Akhirnya Pertemuan Keempat kita diajak untuk “Mewujudkan Ekonomi yang Berkeadilan”. Seribu langkah keberhasilan selalu dimulai dengan langkah pertama. Maka cita-cita Gereja Indonesia tentang Kehidupan Ekonomi yang Bermartabat tidak bisa lain kecuali dimulai dengan langkah pertama, baik oleh individu maupun oleh Gereja. Pendalaman ini mengajak umat-umat lingkungan untuk memulainya. Ketika kita berani melaksanakannya dalam tingkatan komunitas kecil, maka hal ini akan memberi pengaruh secara struktural pada komunitas yang lebih luas lagi.
Bruder Krist MTB di akhir presentasinya memberi kesempatan kepada peserta untuk memberikan komentar, tanggapan, pendalaman dan pertanyaan. Kesempatan ini dimanfaatkan oleh peserta untuk membahas berbagai hal, soal kehadiran CU, soal kelestarian lingkungan dan soal gerakan sosial yang bisa mendesak pemangku kebijakan publik untuk mendukung pemikiran Gereja yang universal ini.

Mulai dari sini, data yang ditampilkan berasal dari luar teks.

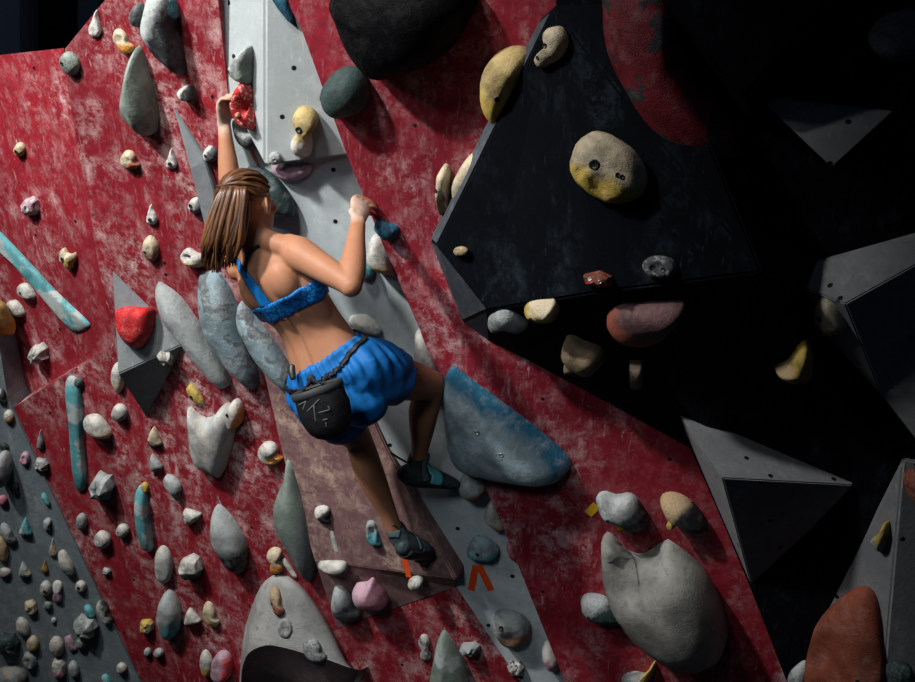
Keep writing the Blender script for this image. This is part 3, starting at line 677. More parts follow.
HP('small red rectangular hold with two white bolts on the black volume', [(583, 274), (600, 270), (613, 276), (613, 286), (598, 287), (585, 284)], 'rust/red:270', .04, at=(598, 279), flat=True, bolts=[(-.4, .2, .006), (.4, .05, .006)], steel=True, wall='overhang_volume')
H('grey ring-shaped hold with two pockets on the black volume', 'oval', 660, 267, 36, 24, 'darkgrey/grey:spots', -5, ht=.04, dents=[(0, 0, .6, .45)], bolts=[(-.35, .05, .008), (.3, -.1, .008)], wall='overhang_volume', at=(660, 262))
HP('grey-white hooked hold hanging under the black volume edge', [(488, 318), (496, 308), (508, 306), (520, 314), (530, 324), (526, 332), (514, 330), (508, 334), (500, 330), (490, 328)], 'grey/dulltan:290', .05, at=(508, 320), amp=.08, dents=[(.1, -.5, .35, .7)])
HP('yellow wedge hold under the lower edge of the black volume', [(524, 308), (532, 300), (548, 298), (556, 300), (560, 320), (546, 322), (532, 318)], 'yellow/cream:100', .06, at=(542, 312), bolts=[(-.4, -.2, .010)], chalk=.2)
HP('tan snout-shaped hold in the shade under the black volume', [(561, 337), (570, 334), (582, 342), (600, 350), (606, 364), (602, 374), (588, 377), (570, 374), (563, 366), (570, 356)], 'dulltan', .09, at=(583, 358), dents=[(.1, -.55, .3, .5)], amp=.05, chalk=.2)
HP('broken pink and brown rock hold under the black volume', [(607, 320), (622, 304), (660, 300), (686, 300), (680, 318), (668, 336), (650, 346), (630, 346), (612, 338)], 'dullpink/rust:240', .08, at=(645, 322), amp=.06, chalk=.15)
H('small brown peg hanging below the broken rock hold', 'bar', 636, 374, 15, 30, 'dulltan', 0, ht=.05, bolts=[(0, -.7, .008)])
HP('yellow-brown bird-like hold in the deep shade on the right', [(774, 372), (788, 364), (800, 342), (808, 340), (813, 358), (812, 378), (800, 384), (784, 382)], 'yellow/tan:200', .07, at=(796, 366), bolts=[(.2, -.3, .008)], amp=.06, chalk=.1)
HP('pale pointed hold with two black bolt holes below the grey star volume', [(815, 300), (820, 297), (832, 304), (845, 322), (848, 330), (838, 336), (822, 334), (816, 322)], 'cream', .05, at=(830, 318), bolts=[(-.4, .35, .009), (0, -.3, .014)], amp=.02, chalk=.2, wall='star_volume')
HP('dull grey round hold with ring marks at the top right edge', [(868, 34), (878, 18), (896, 10), (918, 10), (935, 24), (936, 44), (920, 58), (894, 62), (874, 52)], 'darkgrey', .12, at=(902, 36), amp=.03, dents=[(-.45, .1, .25, .3)], chalk=.3)
HP('long dark red macro hold at the top of the upper wall', [(606, -40), (603, 4), (607, 44), (622, 84), (646, 120), (672, 152), (704, 168), (738, 164), (742, 146), (726, 118), (704, 76), (684, 30), (668, -40)], 'deepred/dark:spots', .16, at=(662, 62), amp=.04, chalk=.25, wall='wall_upper')
# ---- bottom right corner
HP('rusty red rounded macro hold on the grey wedge volume', [(808, 650), (818, 622), (838, 598), (858, 586), (872, 588), (880, 605), (884, 640), (884, 690), (850, 705), (810, 700), (804, 676)], 'rust', .06, at=(848, 650), amp=.04, dents=[(-.35, -.25, .25, .4)], bolts=[(.6, -.3, .007)], chalk=.3, wall='wedge_volume')
HP('small yellow-grey flake hold high on the grey wedge volume', [(888, 520), (891, 524), (888, 540), (882, 552), (874, 546), (870, 540), (880, 532)], 'yellow/grey:240', .04, at=(881, 538), wall='wedge_volume')
HP('dark green hold at the bottom edge of the right corner', [(886, 668), (894, 660), (908, 664), (914, 676), (910, 690), (890, 690)], 'darkgreen', .05, at=(900, 676), bolts=[(-.2, 0, .008)], wall='wedge_volume')
HP('brown-red hold at the right edge on the grey wedge volume', [(904, 474), (914, 468), (930, 476), (932, 500), (916, 506), (906, 494)], 'rust/brown:270', .06, at=(914, 487), wall='wedge_volume')
HP('pale blue-white hold at the foot of the wedge volume', [(788, 676), (798, 662), (806, 660), (810, 672), (806, 690), (790, 696)], 'grey/palegrey:90', .04, at=(800, 678), wall='wedge_volume')
# ---- low grey wall, small holds
G = 'wall_lower'
def S(label, shape, x, y, w, h, tone, rot=0, **k): return H(label, shape, x, y, w, h, tone, rot, wall=G, **k)
S('big white-topped dark green egg hold at the left edge of the grey wall', 'egg', 3, 468, 22, 40, 'palegrey/darkgreen:275', 0, ht=.10)
S('small red hold under the big green egg hold', 'egg', 3, 500, 11, 12, 'pink/red:300')
S('small black hook right of the big green egg hold', 'bean', 17, 488, 8, 14, 'dark', 0)
S('small black hold above the big green egg hold', 'egg', 4, 446, 12, 8, 'dark', -20)
S('pinkish ring hold high on the grey wall', 'oval', 25, 458, 11, 15, 'lilac/pink:270', -10, dents=[(0, .1, .4, .6)])
S('turquoise and white arrowhead hold on the grey wall', 'tri', 26, 526, 14, 19, 'turq/white:200', 0)
S('white and dark hooked hold right of the turquoise arrowhead', 'bean', 48, 524, 11, 14, 'palegrey/dark:330', -10)
S('long white and black hold at the left, below the red one', 'bean', 8, 534, 13, 26, 'palegrey/dark:300', 25)
S('thin teal chip at the grey wall edge', 'wedge', 46, 499, 8, 15, 'turq/teal:290', 10)
S('cream teardrop hold near the grey wall edge', 'drop', 53, 547, 9, 19, 'cream', 0)
S('white hold with a green lower half in mid grey wall', 'wedge', 67, 563, 15, 30, 'white/darkgreen:280', 10)
S('beige oval hold at the left edge of the grey wall', 'oval', 2, 549, 14, 28, 'tan', 10)
S('white hold with a pink base at the left edge', 'egg', 5, 572, 14, 11, 'white/pink:270')
S('cream triangular hold left of the small ochre hold', 'tri', 24, 569, 13, 17, 'palegrey/cream:300', 10)
S('small ochre hold on the grey wall', 'drop', 45, 566, 8, 14, 'ochre')
S('white hold with a dark hole beside the pinkish long hold', 'egg', 46, 588, 13, 17, 'white', 0, bolts=[(.1, 0, .007)])
S('pinkish white long hold in mid grey wall', 'peanut', 58, 591, 11, 23, 'lilac/white:90', 0)
S('round white hold with a dark eye near the grey wall edge', 'oval', 81, 586, 12, 13, 'white', 0, bolts=[(-.1, .1, .008)])
S('cream block hold left of the grey-green smear', 'block', 31, 607, 13, 16, 'cream', 10)
S('white egg-shaped hold above the yellow and white hold', 'egg', 23, 626, 14, 21, 'white/palegrey:270', 25)
S('yellow and white knob hold above the ring-shaped hold', 'egg', 33, 643, 14, 17, 'cream/yellow:300', 0)
S('cream oval hold with a tan centre, largest of the low grey wall', 'oval', 57, 646, 16, 22, 'white/tan:spots', 15)
S('pinkish sliver hold right of the cream oval', 'bar', 71, 643, 8, 17, 'lilac', 25)
S('grey-green nub right of the pinkish sliver', 'egg', 81, 643, 12, 12, 'greengrey')
S('cluster-shaped pale green-white hold below the turquoise chip', 'crystal', 86, 626, 27, 25, 'palegrey/greengrey:spots', -10, ht=.06)
S('bright turquoise chip hold on the grey wall', 'wedge', 90, 611, 12, 15, 'turq', 0)
S('white loop-shaped hold with a dark slot at the grey wall edge', 'bean', 104, 612, 14, 27, 'white/dark:20', 18)
S('pink and white hold below the cream oval', 'block', 59, 668, 15, 22, 'white/pink:280', 0)
S('grey-white hold right of the pink and white hold', 'egg', 74, 669, 12, 19, 'palegrey/grey:280', 10)
S('grey ring-shaped hold at the lower left', 'oval', 30, 660, 15, 20, 'grey/palegrey:spots', 20, dents=[(0, 0, .4, .5)])
S('dark green lump hold at the left edge above the grey dome', 'crystal', 8, 643, 26, 25, 'darkgreen', 0, ht=.05)
S('big grey-beige dome hold in the bottom left corner', 'oval', 11, 678, 34, 28, 'grey/tan:spots', 0, ht=.08)
S('small white and orange hold at the bottom near the red wall', 'egg', 122, 668, 12, 13, 'white/rust:300', 15)
S('white and turquoise hold at the bottom edge of the grey wall', 'wedge', 107, 680, 11, 14, 'white/turq:40', 0)
S('grey-green smeared nub below the white holed hold', 'egg', 48, 605, 10, 10, 'greengrey')
S('tiny white stub above the cream oval', 'egg', 54, 620, 6, 7, 'white')
S('white and orange knob near the top of the grey wall', 'egg', 9, 416, 12, 14, 'white/orange:300', at=(6, 416))
S('dark hold with a white side at the top of the grey wall', 'bean', 2, 396, 12, 16, 'dark/palegrey:170', at=(1, 398))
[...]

Sosialisasi ini diikuti oleh wakil-wakil (2 orang) dari 27 lingkungan dan kelompok/komunitas yang ada di Paroki Keluarga Kudus ini. Meskipun judul bahan adalah “Ibadat”, namun pengurus-pengurus lingkungan diberi kewenangan oleh Pastor Paroki untuk mendisain ulang bahan itu, yang penting umat bisa dengan mudah diajak untuk memperdalam tema-tema yang ada; demikian juga lingkungan-lingkungan yang “kecil” bisa bergabung dalam pelaksanaannya.